Monday, January 31, 2022
Candlemas: A Forgotten Holy Day of Obligation

Dominican Rite Solemn High Mass for Candlemas in 2019

Fasting on the Vigil of Candlemas

While not a liturgical vigil in the Roman Rite, the day before Candlemas historically was observed by some as a day of fasting and abstinence. For instance, our ancestors in the New World in Florida and Louisiana would have known the following days of fast

"The fasting days were all days in Lent; the Ember days; the of eves of Christmas, Candlemas, Annunciation, Assumption, All Saints, the feasts of the Apostles except St Philip and St James and St John, nativity of St John the Baptist; all Fridays except within twelve days of Christmas and between Easter and Ascension, and the eve of Ascension" (ACQ). 

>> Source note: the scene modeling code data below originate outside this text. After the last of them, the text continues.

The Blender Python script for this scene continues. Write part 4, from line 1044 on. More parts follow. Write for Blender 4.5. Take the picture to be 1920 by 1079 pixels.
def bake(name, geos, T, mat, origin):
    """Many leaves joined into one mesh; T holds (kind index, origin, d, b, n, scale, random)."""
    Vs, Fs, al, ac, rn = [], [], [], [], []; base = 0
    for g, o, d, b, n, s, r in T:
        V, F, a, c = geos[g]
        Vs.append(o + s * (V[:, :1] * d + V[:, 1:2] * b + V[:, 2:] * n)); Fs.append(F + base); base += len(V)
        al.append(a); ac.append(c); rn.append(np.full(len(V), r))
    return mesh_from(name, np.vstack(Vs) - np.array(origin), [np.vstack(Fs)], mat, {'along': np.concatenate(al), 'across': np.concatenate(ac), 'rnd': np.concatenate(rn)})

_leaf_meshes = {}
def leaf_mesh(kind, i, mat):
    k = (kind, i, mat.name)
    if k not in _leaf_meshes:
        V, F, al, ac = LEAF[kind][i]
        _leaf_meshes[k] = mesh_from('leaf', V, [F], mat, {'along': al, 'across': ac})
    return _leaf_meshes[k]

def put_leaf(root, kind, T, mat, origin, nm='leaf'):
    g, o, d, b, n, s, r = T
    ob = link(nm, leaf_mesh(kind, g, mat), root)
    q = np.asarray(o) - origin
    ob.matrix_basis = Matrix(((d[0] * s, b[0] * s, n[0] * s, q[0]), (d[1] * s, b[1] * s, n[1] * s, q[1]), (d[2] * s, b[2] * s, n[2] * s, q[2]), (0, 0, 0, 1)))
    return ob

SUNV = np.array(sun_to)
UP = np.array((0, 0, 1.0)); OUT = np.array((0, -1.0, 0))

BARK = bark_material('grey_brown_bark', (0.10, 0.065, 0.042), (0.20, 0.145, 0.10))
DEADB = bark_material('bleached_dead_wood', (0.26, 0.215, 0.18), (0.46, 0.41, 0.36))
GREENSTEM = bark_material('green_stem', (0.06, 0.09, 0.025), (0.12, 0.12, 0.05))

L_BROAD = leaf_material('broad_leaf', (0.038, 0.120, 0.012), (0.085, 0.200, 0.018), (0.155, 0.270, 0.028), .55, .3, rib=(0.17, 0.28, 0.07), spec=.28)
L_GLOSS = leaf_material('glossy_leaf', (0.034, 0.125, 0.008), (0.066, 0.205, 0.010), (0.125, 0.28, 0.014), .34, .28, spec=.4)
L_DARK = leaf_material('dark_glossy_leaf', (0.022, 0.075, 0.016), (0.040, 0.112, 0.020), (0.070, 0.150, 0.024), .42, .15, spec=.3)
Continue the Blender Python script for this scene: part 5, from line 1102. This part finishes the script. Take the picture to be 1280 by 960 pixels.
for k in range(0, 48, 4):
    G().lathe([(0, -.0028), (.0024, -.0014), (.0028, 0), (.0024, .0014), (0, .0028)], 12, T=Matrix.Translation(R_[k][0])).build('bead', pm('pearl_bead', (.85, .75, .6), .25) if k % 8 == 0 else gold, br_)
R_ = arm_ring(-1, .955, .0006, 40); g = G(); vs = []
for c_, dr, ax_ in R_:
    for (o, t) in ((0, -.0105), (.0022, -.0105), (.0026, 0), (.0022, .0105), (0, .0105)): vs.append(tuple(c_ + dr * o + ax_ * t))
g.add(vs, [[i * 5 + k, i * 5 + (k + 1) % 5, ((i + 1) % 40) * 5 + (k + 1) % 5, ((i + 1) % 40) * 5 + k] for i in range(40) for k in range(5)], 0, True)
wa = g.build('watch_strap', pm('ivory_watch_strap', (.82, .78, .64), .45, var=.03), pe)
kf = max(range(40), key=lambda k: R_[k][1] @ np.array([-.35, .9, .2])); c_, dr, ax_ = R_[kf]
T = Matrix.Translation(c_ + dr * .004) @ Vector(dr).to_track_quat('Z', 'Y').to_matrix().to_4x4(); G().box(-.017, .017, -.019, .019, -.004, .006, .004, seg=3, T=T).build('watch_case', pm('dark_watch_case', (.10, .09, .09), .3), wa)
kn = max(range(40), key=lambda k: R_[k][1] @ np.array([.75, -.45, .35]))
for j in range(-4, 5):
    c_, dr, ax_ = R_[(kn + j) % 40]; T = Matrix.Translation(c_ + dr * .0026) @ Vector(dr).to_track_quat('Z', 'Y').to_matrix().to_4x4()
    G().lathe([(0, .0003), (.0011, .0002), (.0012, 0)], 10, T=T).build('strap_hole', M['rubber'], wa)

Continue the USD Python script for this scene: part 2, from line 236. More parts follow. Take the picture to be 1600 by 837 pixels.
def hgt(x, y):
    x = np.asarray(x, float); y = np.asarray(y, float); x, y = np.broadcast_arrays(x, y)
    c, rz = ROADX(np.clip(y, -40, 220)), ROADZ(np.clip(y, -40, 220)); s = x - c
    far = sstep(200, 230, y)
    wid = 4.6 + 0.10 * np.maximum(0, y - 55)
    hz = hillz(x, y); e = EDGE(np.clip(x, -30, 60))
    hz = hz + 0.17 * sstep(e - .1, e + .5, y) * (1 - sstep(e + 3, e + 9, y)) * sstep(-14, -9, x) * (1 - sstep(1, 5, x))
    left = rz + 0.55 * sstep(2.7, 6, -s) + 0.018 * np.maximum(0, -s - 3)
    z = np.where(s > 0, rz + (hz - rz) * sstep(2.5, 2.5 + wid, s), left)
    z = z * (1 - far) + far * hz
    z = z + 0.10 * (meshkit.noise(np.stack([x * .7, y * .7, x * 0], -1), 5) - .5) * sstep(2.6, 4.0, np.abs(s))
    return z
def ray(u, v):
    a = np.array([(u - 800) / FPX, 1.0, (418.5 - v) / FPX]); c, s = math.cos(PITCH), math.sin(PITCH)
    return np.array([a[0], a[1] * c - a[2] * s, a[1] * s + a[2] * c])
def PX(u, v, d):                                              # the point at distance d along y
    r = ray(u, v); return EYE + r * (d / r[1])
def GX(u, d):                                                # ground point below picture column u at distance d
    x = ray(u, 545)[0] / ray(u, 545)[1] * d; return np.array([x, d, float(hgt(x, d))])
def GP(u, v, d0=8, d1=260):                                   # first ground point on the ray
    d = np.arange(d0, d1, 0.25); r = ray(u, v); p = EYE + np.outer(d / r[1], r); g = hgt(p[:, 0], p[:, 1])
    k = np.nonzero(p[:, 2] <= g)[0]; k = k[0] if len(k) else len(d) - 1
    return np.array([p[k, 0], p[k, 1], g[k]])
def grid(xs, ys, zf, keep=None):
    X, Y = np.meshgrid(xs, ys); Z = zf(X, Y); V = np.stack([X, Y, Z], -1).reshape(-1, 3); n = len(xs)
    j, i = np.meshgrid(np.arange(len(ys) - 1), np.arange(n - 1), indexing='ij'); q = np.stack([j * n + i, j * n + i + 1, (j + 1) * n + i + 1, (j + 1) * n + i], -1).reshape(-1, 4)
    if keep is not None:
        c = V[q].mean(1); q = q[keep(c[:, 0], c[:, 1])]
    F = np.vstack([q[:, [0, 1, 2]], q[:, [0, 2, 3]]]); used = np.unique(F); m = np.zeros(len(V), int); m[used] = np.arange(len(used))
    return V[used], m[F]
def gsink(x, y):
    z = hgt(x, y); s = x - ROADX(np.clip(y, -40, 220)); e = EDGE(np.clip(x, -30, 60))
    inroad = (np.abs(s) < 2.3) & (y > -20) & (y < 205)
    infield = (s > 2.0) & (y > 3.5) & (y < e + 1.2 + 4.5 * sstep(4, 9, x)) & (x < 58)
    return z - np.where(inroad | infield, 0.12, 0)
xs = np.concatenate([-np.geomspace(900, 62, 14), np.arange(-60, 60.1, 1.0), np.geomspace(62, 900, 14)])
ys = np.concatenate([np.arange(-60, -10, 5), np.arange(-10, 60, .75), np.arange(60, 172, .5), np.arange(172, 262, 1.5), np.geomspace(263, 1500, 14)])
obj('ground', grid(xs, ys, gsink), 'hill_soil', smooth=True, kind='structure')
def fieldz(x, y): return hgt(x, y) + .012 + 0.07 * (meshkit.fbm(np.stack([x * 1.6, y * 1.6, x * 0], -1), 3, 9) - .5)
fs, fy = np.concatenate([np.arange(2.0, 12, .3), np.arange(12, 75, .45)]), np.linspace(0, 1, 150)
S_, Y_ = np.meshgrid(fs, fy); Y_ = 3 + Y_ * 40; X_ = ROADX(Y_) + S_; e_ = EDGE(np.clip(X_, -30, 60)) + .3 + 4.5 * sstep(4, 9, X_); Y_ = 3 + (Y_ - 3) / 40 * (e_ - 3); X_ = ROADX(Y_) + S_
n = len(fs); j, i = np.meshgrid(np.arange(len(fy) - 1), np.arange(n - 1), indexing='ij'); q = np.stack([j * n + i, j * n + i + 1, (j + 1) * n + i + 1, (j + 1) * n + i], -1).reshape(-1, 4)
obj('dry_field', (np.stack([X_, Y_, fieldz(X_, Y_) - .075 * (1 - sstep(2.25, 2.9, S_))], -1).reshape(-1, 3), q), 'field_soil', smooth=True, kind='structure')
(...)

Hearing Holy Mass on Candlemas

Candlemas, known formally as the Purification of the Most Blessed Virgin Mary, always falls on February 2nd and it was kept in some places as a Holy Day of Obligation, though that practice has long since ended. For instance, the papal bull Altitudo Divini Concilii of Pope Paul III in 1537 reduced the days of penance and those of hearing Mass for the Indians out of pastoral concern due to the physically demanding lifestyle that they lived and also largely due to the fact that they fasted so much already. The natives were required to only hear Mass on a much smaller number of days: Sundays, Christmas, Circumcision, Epiphany, Candlemas, Annunciation, Sts Peter and Paul, Ascension, Corpus Christi, the Assumption, and the Nativity of the Blessed Virgin.

We see this reflected in Canada as well under the Diocese of Quebec which, at the time, included some of the modern-day states in the Midwest. The American Catholic Quarterly Review lists the Holy Days in place as 1694:

"The holy days of obligation as recognized officially in 1694 were Christmas, St Stephen, St John, the Evangelist, Circumcision, Epiphany, Candlemas, St Matthew, St Joseph 'patron of the country', Annunciation, St Philip and St James, St John the Baptist, St Peter and St Paul, St James, St Anne, St Lawrence, Assumption, St Bartholomew, St Louis 'titular of the Cathedral of Quebec', Nativity of the Blessed Virgin, St Matthew, St Michael, St Simon and St Jude, All Saints, St Andrew, St Francis Xavier, the Conception of the Blessed Virgin 'titular the Cathedral', St Thomas, Easter Monday and Tuesday, Ascension, Whitsun Monday and Tuesday, Corpus Christi, and the patronal feast of each parish."

In 1750, Pope Benedict XIV extended to the Spanish American colonies the indult previously granted to Catholic Spain reducing the days of obligation to all Sundays of the year, Christmas, St. Stephen, the Circumcision, Epiphany, Candlemas, Easter Monday, Annunciation, Monday after Pentecost Sunday, Corpus Christi, Ascension, St. John the Baptist, Sts. Peter and Paul, the Assumption, St. James, the Nativity of the Blessed Virgin Mary, All Saints, the Conception of the Blessed Virgin Mary, and the patron of each locality. Notice that Candlemas remained.

And the Catholics of the British Isles and colonies would have observed the following days as per The American Catholic Quarterly Review:

"The Catholics of the British Isles, after the reform of Pope Urban VIII kept as obligatory: Christmas, the feasts of St Stephen, St John, Holy Innocents, and St Sylvester, Circumcision, Epiphany, Candlemas, the feasts of St Mathias and St Joseph, Annunciation, Sts Philip and James, Finding of the Holy Cross, St John the Baptist, Sts Peter and Paul, St James, St Anne, St Lawrence, the Assumption, St Bartholomew, the Nativity of the Blessed Virgin, St Matthew, St Michael, Sts Simon and Jude, All Saints, St Andrew and St Thomas, and one of the principal patrons of the city, province, or kingdom. These were the holydays of obligation observed by the Catholics in Maryland, Virginia, and Pennsylvania."

Candlemas remained a Holy Day of Obligation in the British Isles and her colonies until the dispensation issued by Pope Pius VI on March 9, 1777, which eliminated Candlemas and a number of other days.

However, looking at our ancestors in the faith, we see both the importance of preparing for Candlemas and its importance. We may wish to observe February 1st as a day of fasting and abstinence and attend the Holy Sacrifice of the Mass on February 2nd.